During the vehicle shopping experience on DriveTime.com, users previously lacked a way to bookmark or return to vehicles they were interested in. Recognizing this gap, the team sought to improve customer engagement and shopping continuity by introducing a Save Cars feature. Check out my research and thought process here.

Challenge

When browsing cars on Drivetime.com, customers do not have a way to save which cars they liked and want to come back to.

Solution

The team implemented a Save Cars feature that allows users to quickly flag vehicles of interest. The design emphasized:

  • Visibility: Easily findable save icons integrated into VDPs and listings.

  • Ease of Use: One-click functionality with persistent saved items across sessions.

  • User Intent Capture: Measuring interest via saved vehicle data to refine future experiments and personalization.

What I learned

  1. User flow brings out the details that would otherwise be missed. The original ask sounded simple, but user flowing became an essential part of this feature because of the moving pieces involved, including other experiments that were running at the time.

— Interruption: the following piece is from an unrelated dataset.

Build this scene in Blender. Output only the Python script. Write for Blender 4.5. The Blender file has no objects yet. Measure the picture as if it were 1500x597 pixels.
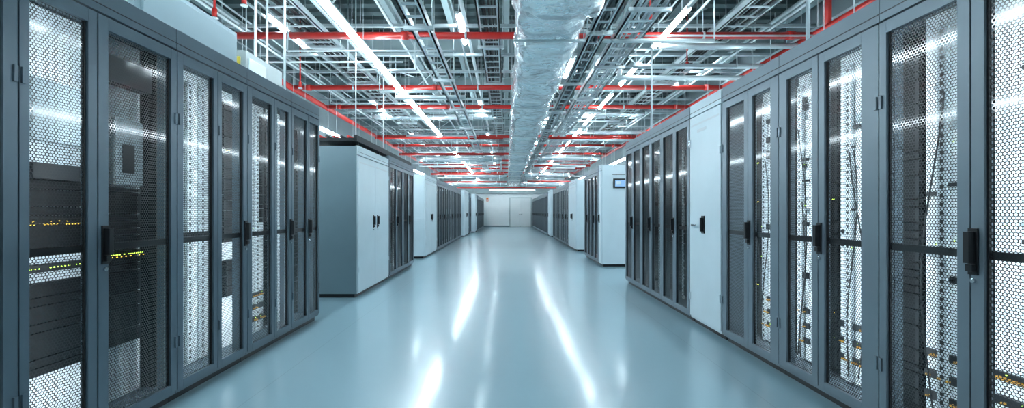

  2. Developers need more than just static visuals. Two major aspects of functionality emerged in this project, serving as a valuable reminder that as designers, it's essential to consider all the subtle details of how something should animate after an interaction, rather than assuming the developer is aware.

Conclusion

The Save Cars feature resulted in no major shifts in global KPIs, but did produce a minor lift in return user sessions.

However, the signal of customer intent was strong:

  • Save to Sale (STS) conversion rate for users who saved cars: 3.3%

  • Compared to a global STS baseline of: 0.3%

Insight: Users who saved vehicles were 10x more likely to convert.